My favorite tune here is “Neutral Evil,” which has a great riff and some fun shreddy guitar lines playing just behind the vocals in the verse sections, and a kind of “tough guy” vocal approach that I really dig. In the middle, there’s a menacing breakdown with just synths and vocals that creates a satisfying contrast to the first half of the piece. And I love the relentless dancefloor propulsion of “Pleasure of Food,” which frequently gets stuck in my head. But those lyrics…

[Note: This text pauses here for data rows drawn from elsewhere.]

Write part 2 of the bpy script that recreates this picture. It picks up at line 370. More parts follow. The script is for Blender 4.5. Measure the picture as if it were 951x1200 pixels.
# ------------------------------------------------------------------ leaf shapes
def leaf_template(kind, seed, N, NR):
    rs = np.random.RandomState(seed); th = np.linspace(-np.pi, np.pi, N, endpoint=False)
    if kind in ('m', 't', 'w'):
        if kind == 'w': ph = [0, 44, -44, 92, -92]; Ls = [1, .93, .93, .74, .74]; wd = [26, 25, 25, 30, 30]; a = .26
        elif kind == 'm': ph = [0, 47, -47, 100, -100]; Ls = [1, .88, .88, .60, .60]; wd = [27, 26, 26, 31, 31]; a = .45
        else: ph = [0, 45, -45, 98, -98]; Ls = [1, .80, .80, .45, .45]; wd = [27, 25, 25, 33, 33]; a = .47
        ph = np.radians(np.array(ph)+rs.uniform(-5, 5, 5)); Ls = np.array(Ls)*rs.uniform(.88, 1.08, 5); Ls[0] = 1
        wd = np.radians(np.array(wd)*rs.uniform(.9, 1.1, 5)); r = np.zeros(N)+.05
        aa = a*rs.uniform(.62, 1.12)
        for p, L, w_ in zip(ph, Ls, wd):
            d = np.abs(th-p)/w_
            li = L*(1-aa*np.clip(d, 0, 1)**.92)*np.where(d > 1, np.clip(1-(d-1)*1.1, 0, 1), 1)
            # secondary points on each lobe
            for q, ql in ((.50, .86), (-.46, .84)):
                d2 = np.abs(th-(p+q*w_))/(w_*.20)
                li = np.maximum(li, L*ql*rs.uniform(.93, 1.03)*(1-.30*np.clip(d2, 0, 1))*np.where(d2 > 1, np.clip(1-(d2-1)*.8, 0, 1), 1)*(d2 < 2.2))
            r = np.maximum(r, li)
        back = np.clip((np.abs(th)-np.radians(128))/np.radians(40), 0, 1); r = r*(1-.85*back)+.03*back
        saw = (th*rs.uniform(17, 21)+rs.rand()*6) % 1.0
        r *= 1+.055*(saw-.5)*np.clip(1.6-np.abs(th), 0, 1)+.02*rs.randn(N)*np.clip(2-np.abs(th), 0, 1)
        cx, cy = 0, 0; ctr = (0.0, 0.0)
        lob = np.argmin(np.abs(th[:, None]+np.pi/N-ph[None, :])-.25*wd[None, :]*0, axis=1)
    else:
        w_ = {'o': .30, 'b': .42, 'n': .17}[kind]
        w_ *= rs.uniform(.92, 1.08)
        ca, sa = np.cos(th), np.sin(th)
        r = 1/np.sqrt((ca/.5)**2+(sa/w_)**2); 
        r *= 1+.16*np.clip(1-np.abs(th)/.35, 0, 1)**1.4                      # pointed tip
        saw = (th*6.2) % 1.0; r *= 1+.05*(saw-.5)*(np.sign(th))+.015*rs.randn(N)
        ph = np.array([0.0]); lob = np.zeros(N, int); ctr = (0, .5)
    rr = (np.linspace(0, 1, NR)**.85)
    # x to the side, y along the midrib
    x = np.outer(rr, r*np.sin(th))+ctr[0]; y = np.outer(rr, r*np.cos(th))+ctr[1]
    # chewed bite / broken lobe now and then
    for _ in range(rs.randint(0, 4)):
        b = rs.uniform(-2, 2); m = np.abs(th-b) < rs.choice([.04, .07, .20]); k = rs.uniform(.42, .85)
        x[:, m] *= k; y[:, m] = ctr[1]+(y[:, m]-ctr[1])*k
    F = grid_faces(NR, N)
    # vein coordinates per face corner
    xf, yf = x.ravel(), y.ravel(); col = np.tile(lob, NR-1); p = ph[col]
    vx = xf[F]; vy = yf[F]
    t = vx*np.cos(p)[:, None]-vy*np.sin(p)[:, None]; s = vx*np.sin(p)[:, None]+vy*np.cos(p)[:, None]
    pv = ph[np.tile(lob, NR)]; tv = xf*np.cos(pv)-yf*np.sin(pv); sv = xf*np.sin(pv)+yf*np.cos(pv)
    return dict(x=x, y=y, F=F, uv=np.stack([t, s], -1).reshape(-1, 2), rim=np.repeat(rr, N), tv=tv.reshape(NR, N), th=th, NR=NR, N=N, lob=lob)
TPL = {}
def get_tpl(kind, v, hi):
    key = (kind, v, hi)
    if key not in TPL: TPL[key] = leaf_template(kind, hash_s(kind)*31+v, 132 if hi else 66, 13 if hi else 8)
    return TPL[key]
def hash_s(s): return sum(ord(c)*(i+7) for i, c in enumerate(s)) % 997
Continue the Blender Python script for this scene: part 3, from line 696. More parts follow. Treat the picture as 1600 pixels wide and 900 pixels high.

I do have some lyrical difficulties with this album. While I laughed out loud the first time I heard the opening lines of “Pleasure of Food,” for example, by the end it made me super uncomfortable, like an accidental voyeur at a pretty dismal Overeaters Anonymous meeting. That tune is followed by three huge lyrical downers whose names will give you the basic idea: “Why Stand Up,” “I Can’t Go On, I’ll go Bananas,” and “Forced to Live.” And the closing tune, “The Miracle of Humiliation,” is a conceptual dirge in the spirit of King Missile’s “Failure” or something, but it doesn’t feel as obviously funny. While I imagine most of these are intended as narrative songs, there’s something about the delivery that feels really confessional in a way that’s awkward for me as a listener. Normally, I don’t even pay a lot of attention to song lyrics, but these vocals are mixed really high, and Korein’s diction is all too clear, so I can’t help but feel a little queasy at most of these tunes lyrically.

Lyrics aside, the music itself is very thoughtfully arranged, and I really dig Korein’s compositional style.  Word on the street is that another George Korein and the Spleen album will be dropping in the near future, and I’m excited to hear the project evolve some more.